'There are no champions in war': Zelenskyy appeals for peace summit on day of World Cup final

Ukraine's Volodymyr Zelenskyy says there are 'no champions in war' as he used the World Cup final as an opportunity to appeal for a global peace summit

Ukrainian president Volodymyr Zelenskyy has invoked the spirit of the World Cup as he appeals for a global peace summit to end the war in his country.

As football fans prepare for the final between Argentina and France on Sunday, the embattled leader drew inspiration from the sport's ability to unite the world.

In a video shared with ITV News, Mr Zelenskyy says: “This World Cup proved time and again that different countries and nationalities can decide who is the strongest with fair play - not by playing with fire."

In the same way that "every father would like to take his son to a football match", the president says that "every mother would like her son to be back from war".

"There are no champions in war, there can be no draw," he adds, as he calls for a summit this winter to "unite all nations of the world around the cause of global peace".
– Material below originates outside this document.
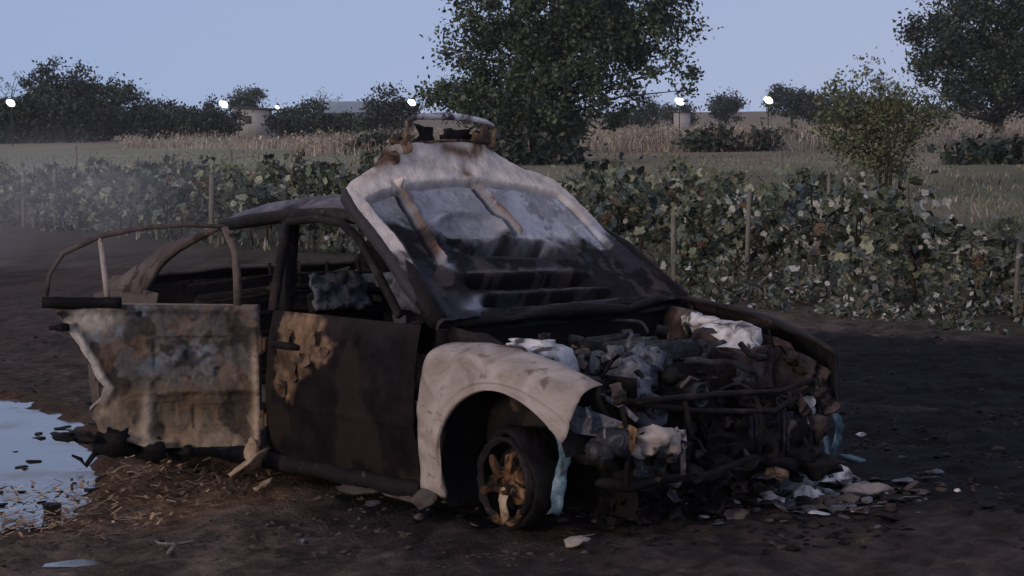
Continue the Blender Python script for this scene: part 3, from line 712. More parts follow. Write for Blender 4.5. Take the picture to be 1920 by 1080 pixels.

FIFA president Gianni Infantino claims "the FIFA name is the only global, original title." Credit: PA

He adds: “Stadiums , stands, get emptied after the match, and after the war cities remain empty - that’s why wars must fail and peace is to become the champion."

It follows reports that Mr Zelenskyy asked FIFA if he could send a message for peace prior to kick-off at Qatar's Lusail Stadium, and was rejected by football's governing body.

ITV News has contacted FIFA for comment.

Throughout the tournament, FIFA has made attempts to prevent the competition being used as a platform for political statements.

Even before the World Cup started, it had been tarnished by concerns over the deaths of migrant workers, a poor record of human rights and the treatment of LGBTQ+ people in the Gulf sate.

The war in Ukraine has been dragging on since Russia's invasion on February 24 Credit: AP

FIFA's president recently defended the organisation's ban on 'Onelove' armbands - a symbol of anti-discrimination over which players were threatened with sporting sanctions.

Gianni Infantino suggested football matches should be a time for everyone to ‘forget their problems’ rather than create more, and said the ban was about "respecting regulations" and the "field of play".

While Mr Zelenskyy has used the World Cup as an opportunity to call for a global peace summit, he has no intention of negotiating based on how the situation currently stands.

He has previously set out some clear limitations, for example, that Kyiv would not be prepared to negotiate with Russia until it has withdrawn its troops from Ukraine.

In a tweet last month, presidential advisor Mykhailo Podolyak added: "Is Putin ready? Obviously not. Therefore, we are constructive in our assessment: we will talk with the next leader of RF [Russian Federation]."